* [What is being asked] Write out the listing below without alteration, omitting its pictures.

* [Records for processing]
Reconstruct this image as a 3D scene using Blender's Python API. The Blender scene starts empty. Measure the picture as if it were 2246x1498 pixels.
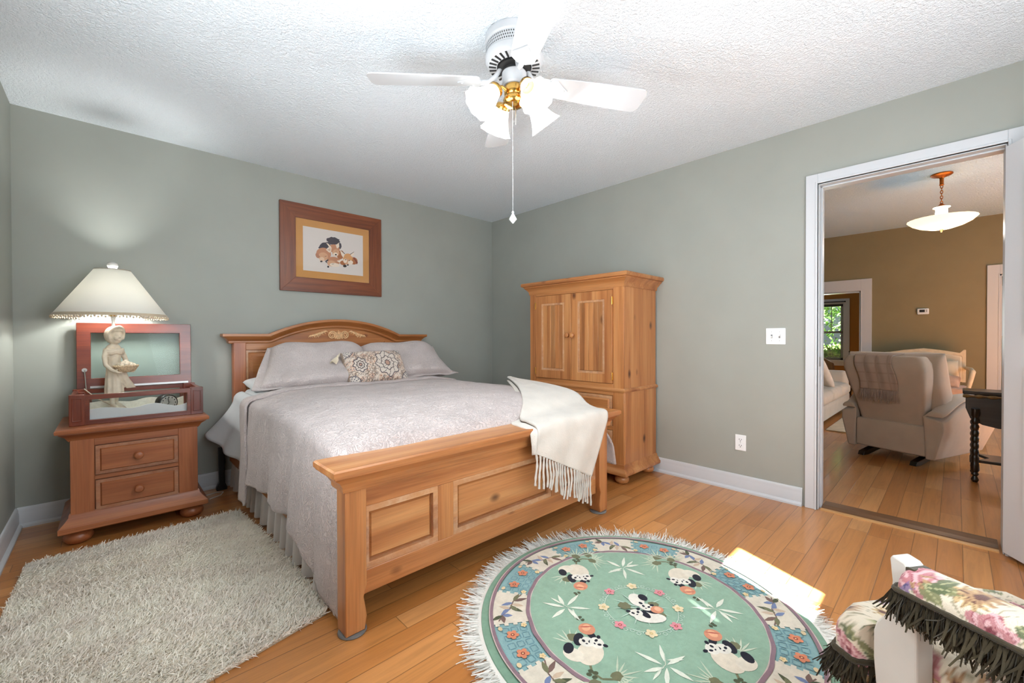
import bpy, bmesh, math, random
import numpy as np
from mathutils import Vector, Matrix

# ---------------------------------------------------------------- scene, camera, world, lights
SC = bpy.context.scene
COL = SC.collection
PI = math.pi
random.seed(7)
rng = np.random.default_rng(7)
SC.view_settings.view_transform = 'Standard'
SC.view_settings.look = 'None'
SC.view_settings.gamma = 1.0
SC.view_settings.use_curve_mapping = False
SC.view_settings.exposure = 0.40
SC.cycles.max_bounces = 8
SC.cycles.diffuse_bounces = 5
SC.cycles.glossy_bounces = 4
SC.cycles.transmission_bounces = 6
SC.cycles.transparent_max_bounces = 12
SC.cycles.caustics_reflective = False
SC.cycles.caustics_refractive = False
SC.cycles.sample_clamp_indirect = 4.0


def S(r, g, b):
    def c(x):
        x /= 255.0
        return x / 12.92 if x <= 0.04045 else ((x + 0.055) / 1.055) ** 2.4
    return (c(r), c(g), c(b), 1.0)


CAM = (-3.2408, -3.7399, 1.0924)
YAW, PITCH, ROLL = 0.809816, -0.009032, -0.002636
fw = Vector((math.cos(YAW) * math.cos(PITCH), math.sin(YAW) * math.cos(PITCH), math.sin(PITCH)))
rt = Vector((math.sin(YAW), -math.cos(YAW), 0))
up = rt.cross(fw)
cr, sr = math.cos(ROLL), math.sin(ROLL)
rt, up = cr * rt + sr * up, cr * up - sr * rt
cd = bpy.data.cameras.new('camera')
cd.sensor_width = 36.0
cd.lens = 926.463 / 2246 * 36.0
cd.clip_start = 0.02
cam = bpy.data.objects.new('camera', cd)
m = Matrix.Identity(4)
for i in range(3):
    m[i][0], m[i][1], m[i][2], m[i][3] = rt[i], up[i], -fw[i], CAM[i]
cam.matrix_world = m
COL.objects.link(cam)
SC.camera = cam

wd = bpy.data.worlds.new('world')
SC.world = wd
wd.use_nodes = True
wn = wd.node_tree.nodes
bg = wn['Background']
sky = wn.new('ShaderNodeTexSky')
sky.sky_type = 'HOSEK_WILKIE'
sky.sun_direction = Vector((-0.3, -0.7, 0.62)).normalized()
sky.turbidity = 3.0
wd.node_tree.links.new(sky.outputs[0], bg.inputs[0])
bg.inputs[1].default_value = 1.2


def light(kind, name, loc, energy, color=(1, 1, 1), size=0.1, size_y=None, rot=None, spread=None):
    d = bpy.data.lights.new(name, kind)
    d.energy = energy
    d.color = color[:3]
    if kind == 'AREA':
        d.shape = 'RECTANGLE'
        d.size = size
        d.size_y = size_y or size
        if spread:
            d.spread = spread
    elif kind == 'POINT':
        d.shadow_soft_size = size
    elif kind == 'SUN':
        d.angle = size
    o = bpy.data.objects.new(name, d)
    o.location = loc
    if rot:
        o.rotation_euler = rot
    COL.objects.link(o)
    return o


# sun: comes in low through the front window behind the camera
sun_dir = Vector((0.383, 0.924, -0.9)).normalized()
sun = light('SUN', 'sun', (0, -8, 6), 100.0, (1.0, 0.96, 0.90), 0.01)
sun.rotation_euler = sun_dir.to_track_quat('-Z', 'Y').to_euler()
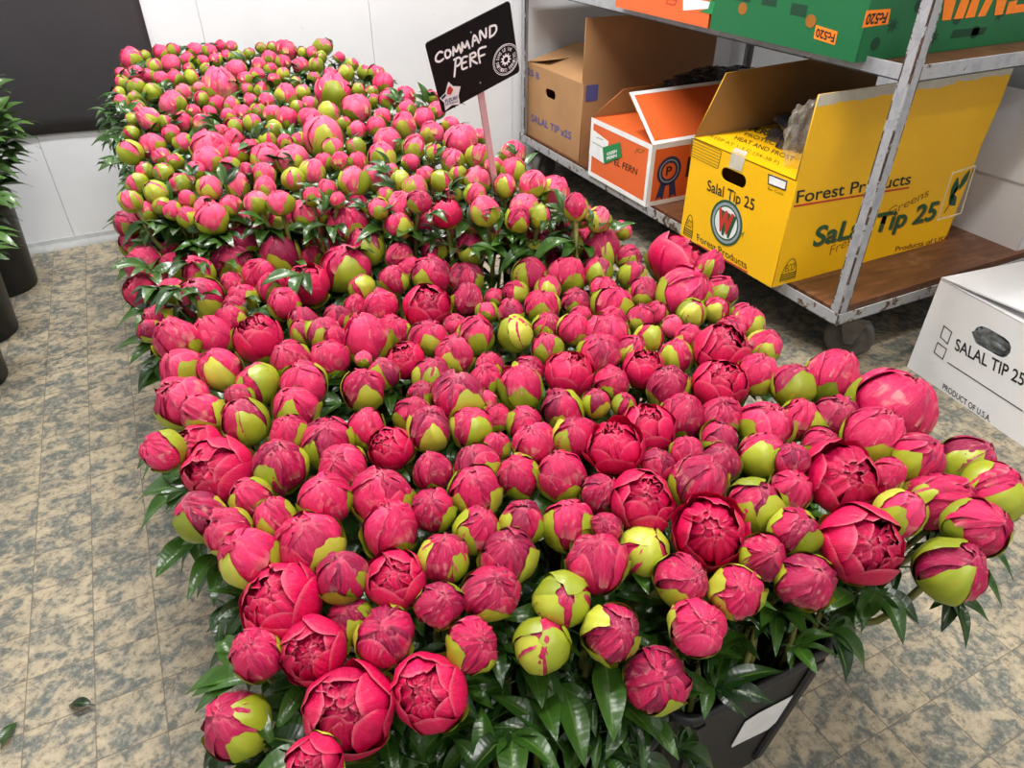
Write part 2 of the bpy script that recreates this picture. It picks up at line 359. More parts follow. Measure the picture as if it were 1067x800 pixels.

* [Result below]
Reconstruct this image as a 3D scene using Blender's Python API. The Blender scene starts empty. Measure the picture as if it were 2246x1498 pixels.
import bpy, bmesh, math, random
import numpy as np
from mathutils import Vector, Matrix

# ---------------------------------------------------------------- scene, camera, world, lights
SC = bpy.context.scene
COL = SC.collection
PI = math.pi
random.seed(7)
rng = np.random.default_rng(7)
SC.view_settings.view_transform = 'Standard'
SC.view_settings.look = 'None'
SC.view_settings.gamma = 1.0
SC.view_settings.use_curve_mapping = False
SC.view_settings.exposure = 0.40
SC.cycles.max_bounces = 8
SC.cycles.diffuse_bounces = 5
SC.cycles.glossy_bounces = 4
SC.cycles.transmission_bounces = 6
SC.cycles.transparent_max_bounces = 12
SC.cycles.caustics_reflective = False
SC.cycles.caustics_refractive = False
SC.cycles.sample_clamp_indirect = 4.0


def S(r, g, b):
    def c(x):
        x /= 255.0
        return x / 12.92 if x <= 0.04045 else ((x + 0.055) / 1.055) ** 2.4
    return (c(r), c(g), c(b), 1.0)


CAM = (-3.2408, -3.7399, 1.0924)
YAW, PITCH, ROLL = 0.809816, -0.009032, -0.002636
fw = Vector((math.cos(YAW) * math.cos(PITCH), math.sin(YAW) * math.cos(PITCH), math.sin(PITCH)))
rt = Vector((math.sin(YAW), -math.cos(YAW), 0))
up = rt.cross(fw)
cr, sr = math.cos(ROLL), math.sin(ROLL)
rt, up = cr * rt + sr * up, cr * up - sr * rt
cd = bpy.data.cameras.new('camera')
cd.sensor_width = 36.0
cd.lens = 926.463 / 2246 * 36.0
cd.clip_start = 0.02
cam = bpy.data.objects.new('camera', cd)
m = Matrix.Identity(4)
for i in range(3):
    m[i][0], m[i][1], m[i][2], m[i][3] = rt[i], up[i], -fw[i], CAM[i]
cam.matrix_world = m
COL.objects.link(cam)
SC.camera = cam

wd = bpy.data.worlds.new('world')
SC.world = wd
wd.use_nodes = True
wn = wd.node_tree.nodes
bg = wn['Background']
sky = wn.new('ShaderNodeTexSky')
sky.sky_type = 'HOSEK_WILKIE'
sky.sun_direction = Vector((-0.3, -0.7, 0.62)).normalized()
sky.turbidity = 3.0
wd.node_tree.links.new(sky.outputs[0], bg.inputs[0])
bg.inputs[1].default_value = 1.2


def light(kind, name, loc, energy, color=(1, 1, 1), size=0.1, size_y=None, rot=None, spread=None):
    d = bpy.data.lights.new(name, kind)
    d.energy = energy
    d.color = color[:3]
    if kind == 'AREA':
        d.shape = 'RECTANGLE'
        d.size = size
        d.size_y = size_y or size
        if spread:
            d.spread = spread
    elif kind == 'POINT':
        d.shadow_soft_size = size
    elif kind == 'SUN':
        d.angle = size
    o = bpy.data.objects.new(name, d)
    o.location = loc
    if rot:
        o.rotation_euler = rot
    COL.objects.link(o)
    return o


# sun: comes in low through the front window behind the camera
sun_dir = Vector((0.383, 0.924, -0.9)).normalized()
sun = light('SUN', 'sun', (0, -8, 6), 100.0, (1.0, 0.96, 0.90), 0.01)
sun.rotation_euler = sun_dir.to_track_quat('-Z', 'Y').to_euler()
Write part 2 of the bpy script that recreates this picture. It picks up at line 359. More parts follow. Measure the picture as if it were 1067x800 pixels.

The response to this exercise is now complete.